Half a million flee from genocidal persecution
An Islamic ethnic minority is under mass exodus from the Asian country of Myanmar under the threat of genocide from a Buddhist majority.
More than half a million Rohingya have fled the country, spreading out to surrounding nations off of the coast to Bangladesh and Australia. With women and children being shot from behind as they flee the beaches, children being trampled and women being raped, the two thousand casualties is just the start.
Immigrating as laborers from India and Bangladesh, these people have faced persecution due to the circumstances of their heritage and birth. Under the military government of the Burmese, the Rohingya held and continue to hold no voice in the government and are not considered citizens.
State counselor Aung San Suu Kyi, who has been awarded a Nobel Prize, has faced difficulty in transition from a 50-year-old military government since she took office last year. Worldwide criticism has come to her on the grounds that she has not fulfilled her task of being a source of justice, punishing law abusers, and protecting the persecuted. Western nations imposed sanctions on Myanmar to support Suu Kyi’s campaign for democracy, to which Myanmar responded by forging closer ties with China.
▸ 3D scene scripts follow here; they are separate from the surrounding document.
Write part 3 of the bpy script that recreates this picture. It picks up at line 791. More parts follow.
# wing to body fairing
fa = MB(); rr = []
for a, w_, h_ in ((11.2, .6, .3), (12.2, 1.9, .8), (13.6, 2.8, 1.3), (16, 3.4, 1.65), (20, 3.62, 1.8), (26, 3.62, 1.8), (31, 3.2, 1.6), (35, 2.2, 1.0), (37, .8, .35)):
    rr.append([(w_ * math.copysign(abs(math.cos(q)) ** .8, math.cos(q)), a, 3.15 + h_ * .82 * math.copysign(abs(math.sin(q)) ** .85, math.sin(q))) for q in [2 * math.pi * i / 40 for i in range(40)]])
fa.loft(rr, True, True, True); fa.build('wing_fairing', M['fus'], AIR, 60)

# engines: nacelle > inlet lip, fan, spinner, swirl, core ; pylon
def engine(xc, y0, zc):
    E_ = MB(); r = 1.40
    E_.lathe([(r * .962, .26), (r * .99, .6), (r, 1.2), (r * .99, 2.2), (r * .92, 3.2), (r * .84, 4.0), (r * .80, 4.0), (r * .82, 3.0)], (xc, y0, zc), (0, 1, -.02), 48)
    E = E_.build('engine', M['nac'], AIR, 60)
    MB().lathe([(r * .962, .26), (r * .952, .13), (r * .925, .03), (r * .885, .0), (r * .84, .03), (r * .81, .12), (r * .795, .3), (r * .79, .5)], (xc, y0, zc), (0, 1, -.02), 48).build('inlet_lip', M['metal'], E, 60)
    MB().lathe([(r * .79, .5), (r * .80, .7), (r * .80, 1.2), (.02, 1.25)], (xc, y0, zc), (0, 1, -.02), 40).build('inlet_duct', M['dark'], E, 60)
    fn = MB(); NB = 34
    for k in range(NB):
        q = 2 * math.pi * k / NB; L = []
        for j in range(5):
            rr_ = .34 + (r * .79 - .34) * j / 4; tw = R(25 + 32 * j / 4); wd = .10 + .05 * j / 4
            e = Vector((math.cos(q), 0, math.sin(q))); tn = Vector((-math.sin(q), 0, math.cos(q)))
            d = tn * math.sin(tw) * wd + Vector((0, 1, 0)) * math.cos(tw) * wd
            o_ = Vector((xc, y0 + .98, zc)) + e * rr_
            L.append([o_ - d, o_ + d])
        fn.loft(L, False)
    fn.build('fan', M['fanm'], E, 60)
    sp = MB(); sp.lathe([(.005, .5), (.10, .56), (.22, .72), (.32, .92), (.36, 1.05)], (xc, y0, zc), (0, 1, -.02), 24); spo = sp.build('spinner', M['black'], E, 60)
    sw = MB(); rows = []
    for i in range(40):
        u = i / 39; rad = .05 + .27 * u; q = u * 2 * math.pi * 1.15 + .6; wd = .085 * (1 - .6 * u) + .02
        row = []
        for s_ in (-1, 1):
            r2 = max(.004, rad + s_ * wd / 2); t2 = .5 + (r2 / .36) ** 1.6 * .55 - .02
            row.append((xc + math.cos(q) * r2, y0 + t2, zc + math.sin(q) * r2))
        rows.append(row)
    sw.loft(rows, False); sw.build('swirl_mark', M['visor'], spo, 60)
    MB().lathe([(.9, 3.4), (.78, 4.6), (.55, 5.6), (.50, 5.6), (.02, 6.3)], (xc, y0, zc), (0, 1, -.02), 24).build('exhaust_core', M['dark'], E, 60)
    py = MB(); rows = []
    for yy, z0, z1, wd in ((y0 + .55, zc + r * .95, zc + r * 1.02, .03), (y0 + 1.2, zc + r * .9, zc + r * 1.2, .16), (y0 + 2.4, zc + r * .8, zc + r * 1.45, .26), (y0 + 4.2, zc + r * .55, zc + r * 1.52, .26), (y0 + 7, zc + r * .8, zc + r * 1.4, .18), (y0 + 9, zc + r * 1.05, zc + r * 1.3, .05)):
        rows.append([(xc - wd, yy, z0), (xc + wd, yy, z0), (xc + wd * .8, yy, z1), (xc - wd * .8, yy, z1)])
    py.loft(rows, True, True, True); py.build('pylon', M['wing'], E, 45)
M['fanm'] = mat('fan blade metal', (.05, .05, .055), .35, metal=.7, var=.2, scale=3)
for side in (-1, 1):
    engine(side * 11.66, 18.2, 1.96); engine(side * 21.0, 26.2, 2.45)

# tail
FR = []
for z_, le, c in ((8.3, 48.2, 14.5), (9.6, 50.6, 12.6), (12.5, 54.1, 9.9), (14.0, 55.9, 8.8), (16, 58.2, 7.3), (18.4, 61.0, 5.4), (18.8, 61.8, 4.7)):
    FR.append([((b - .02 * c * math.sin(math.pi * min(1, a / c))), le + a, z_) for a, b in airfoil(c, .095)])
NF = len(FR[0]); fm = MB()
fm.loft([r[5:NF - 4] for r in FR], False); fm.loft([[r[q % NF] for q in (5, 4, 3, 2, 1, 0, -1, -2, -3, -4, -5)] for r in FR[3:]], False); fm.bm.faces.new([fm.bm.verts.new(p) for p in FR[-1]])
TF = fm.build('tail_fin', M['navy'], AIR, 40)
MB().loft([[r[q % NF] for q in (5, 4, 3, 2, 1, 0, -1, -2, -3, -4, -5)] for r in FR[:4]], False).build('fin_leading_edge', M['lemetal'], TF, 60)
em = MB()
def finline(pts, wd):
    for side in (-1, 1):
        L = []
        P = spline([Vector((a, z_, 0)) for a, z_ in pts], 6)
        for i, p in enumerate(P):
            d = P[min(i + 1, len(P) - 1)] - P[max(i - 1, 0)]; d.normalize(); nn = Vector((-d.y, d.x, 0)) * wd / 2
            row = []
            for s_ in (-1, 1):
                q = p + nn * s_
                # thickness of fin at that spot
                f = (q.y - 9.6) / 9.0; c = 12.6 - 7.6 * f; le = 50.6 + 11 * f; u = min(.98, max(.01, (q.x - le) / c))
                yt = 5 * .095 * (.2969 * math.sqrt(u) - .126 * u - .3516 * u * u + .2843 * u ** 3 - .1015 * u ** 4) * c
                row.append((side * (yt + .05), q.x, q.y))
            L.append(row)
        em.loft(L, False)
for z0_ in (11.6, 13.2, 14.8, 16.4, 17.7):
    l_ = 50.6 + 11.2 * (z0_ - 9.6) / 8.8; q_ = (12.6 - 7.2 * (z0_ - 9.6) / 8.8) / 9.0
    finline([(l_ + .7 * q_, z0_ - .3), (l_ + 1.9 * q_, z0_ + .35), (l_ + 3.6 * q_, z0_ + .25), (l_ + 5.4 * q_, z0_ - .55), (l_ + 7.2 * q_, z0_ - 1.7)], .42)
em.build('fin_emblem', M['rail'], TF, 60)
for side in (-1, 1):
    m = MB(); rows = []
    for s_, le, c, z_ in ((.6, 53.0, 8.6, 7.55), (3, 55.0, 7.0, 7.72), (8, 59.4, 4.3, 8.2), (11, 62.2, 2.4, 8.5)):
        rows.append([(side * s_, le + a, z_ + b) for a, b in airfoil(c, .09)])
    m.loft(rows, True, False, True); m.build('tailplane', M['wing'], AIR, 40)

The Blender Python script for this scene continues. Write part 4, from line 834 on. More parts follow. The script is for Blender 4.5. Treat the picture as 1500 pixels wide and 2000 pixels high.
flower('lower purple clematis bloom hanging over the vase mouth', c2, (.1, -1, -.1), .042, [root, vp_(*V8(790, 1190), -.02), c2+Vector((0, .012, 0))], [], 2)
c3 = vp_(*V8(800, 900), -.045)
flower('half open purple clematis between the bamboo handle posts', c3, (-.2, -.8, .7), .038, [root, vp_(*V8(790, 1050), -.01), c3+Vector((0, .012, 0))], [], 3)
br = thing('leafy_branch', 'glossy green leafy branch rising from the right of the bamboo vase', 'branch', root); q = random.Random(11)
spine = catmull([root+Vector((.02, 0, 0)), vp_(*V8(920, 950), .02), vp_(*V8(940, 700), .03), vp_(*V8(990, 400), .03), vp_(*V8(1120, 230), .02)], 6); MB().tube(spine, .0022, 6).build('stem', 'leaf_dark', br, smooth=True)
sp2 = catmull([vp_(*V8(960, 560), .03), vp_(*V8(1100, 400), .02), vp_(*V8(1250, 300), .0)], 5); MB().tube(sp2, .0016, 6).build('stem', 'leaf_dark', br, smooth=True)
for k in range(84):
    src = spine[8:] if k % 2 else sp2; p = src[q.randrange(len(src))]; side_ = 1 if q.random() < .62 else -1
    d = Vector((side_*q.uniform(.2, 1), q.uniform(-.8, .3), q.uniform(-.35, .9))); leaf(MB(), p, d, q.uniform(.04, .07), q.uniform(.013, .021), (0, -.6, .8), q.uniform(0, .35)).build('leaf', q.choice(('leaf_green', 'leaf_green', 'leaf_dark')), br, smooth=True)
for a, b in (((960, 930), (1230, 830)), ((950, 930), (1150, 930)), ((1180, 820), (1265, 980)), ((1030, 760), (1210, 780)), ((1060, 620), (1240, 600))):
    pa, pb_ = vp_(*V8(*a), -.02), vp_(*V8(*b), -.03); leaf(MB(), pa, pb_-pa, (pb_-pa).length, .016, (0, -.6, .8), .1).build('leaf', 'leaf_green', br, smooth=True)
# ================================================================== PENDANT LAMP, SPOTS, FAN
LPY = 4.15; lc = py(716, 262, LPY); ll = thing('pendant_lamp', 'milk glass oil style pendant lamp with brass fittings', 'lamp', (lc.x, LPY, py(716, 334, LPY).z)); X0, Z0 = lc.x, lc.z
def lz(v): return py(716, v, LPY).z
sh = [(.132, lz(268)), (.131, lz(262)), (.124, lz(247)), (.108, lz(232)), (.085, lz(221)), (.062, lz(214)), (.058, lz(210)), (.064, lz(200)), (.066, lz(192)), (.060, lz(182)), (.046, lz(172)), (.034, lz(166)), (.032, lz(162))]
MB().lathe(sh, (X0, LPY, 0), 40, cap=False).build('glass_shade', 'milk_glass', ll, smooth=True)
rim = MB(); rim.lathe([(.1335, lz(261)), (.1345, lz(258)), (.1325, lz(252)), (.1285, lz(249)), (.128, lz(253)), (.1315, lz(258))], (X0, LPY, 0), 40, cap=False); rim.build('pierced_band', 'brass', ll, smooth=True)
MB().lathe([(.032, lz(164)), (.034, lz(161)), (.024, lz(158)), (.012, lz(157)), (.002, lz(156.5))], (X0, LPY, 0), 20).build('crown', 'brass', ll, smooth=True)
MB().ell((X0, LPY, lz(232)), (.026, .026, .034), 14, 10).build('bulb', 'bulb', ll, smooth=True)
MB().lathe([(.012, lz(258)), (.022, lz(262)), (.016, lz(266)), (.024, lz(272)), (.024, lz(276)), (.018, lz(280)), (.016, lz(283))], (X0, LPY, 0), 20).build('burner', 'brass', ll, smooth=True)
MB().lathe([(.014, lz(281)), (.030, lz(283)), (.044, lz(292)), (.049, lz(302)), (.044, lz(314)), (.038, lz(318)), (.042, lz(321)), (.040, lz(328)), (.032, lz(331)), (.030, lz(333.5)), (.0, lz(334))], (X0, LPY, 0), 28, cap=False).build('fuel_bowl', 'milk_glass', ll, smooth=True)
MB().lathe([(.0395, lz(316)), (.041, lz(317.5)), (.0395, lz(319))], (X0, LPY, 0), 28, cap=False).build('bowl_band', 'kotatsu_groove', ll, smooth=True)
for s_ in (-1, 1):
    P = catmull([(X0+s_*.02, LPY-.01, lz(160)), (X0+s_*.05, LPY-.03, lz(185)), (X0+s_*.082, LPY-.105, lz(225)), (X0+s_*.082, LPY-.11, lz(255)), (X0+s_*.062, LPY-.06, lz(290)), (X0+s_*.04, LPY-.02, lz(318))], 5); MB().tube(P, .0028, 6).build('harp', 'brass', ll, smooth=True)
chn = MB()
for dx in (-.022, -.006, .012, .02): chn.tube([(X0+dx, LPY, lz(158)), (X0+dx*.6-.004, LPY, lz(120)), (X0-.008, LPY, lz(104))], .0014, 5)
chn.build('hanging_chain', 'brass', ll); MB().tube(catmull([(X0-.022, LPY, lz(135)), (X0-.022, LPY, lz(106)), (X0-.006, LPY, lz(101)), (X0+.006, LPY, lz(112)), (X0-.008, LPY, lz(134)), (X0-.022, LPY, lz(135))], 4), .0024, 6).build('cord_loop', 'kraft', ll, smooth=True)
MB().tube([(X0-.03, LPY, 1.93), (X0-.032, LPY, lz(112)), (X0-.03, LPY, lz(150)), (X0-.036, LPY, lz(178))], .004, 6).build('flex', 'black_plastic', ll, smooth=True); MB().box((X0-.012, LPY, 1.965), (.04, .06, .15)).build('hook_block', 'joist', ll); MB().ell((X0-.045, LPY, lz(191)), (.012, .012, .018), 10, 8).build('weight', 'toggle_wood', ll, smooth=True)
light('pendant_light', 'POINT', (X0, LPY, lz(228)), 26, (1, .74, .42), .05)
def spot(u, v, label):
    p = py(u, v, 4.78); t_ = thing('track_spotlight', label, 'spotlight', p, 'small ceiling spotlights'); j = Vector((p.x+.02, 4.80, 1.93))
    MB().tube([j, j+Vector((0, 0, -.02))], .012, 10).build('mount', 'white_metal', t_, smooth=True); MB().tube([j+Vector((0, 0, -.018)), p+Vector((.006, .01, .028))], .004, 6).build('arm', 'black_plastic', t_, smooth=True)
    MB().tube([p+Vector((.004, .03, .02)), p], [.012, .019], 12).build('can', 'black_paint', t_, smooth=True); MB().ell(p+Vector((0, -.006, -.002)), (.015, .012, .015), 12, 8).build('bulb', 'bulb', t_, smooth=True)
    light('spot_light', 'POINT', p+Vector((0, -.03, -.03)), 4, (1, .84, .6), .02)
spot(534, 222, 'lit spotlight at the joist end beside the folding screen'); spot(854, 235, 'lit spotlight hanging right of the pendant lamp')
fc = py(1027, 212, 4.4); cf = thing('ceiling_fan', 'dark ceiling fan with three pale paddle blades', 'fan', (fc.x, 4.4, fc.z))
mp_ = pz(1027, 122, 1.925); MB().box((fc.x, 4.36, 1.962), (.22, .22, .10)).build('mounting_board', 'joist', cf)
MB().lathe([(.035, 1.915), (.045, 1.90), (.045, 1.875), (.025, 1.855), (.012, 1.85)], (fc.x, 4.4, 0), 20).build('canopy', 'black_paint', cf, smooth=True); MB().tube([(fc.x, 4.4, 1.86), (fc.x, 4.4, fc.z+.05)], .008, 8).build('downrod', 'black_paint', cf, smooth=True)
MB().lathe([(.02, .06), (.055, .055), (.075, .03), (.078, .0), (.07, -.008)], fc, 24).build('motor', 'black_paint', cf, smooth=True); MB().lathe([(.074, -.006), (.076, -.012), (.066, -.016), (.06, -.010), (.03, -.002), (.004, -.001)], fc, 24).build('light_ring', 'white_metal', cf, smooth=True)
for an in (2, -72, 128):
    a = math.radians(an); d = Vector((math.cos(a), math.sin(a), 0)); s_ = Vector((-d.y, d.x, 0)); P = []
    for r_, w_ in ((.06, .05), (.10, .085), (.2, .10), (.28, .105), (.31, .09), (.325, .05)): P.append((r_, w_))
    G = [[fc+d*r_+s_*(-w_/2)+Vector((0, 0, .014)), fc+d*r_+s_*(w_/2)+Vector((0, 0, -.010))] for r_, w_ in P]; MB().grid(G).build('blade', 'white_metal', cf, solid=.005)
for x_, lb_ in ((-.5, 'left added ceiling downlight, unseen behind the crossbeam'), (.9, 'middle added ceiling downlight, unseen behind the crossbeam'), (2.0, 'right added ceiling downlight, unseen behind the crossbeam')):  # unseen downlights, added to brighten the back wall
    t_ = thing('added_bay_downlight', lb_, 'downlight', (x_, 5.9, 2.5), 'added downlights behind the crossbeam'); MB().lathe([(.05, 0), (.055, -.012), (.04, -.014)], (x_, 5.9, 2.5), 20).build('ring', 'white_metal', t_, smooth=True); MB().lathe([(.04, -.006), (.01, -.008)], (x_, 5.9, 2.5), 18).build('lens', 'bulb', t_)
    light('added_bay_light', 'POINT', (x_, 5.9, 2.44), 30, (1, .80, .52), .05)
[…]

Kyi and her supporters have stated that the genocide is not connected to them, and that the acts are being committed not by the police, but instead the Arakan Rohingya Salvation Army insurgent group, a small minority of Rohingya terrorists that were accused of attacking the police and the army, killing civilians, and torching villages. This has justified to the Buddhist majority that the Rohingya population does not belong.
“Accusations without any strong evidence are dangerous. It makes it difficult for the government to handle things,” Government Spokesperson Zaw Htay said, according to CBC.ca News.
Myanmar has rejected the UN’s accusations that its military and police are ethnically cleansing Rohingya Muslims in response to coordinated attacks by Rohingya terrorists on the security forces on Aug. 25.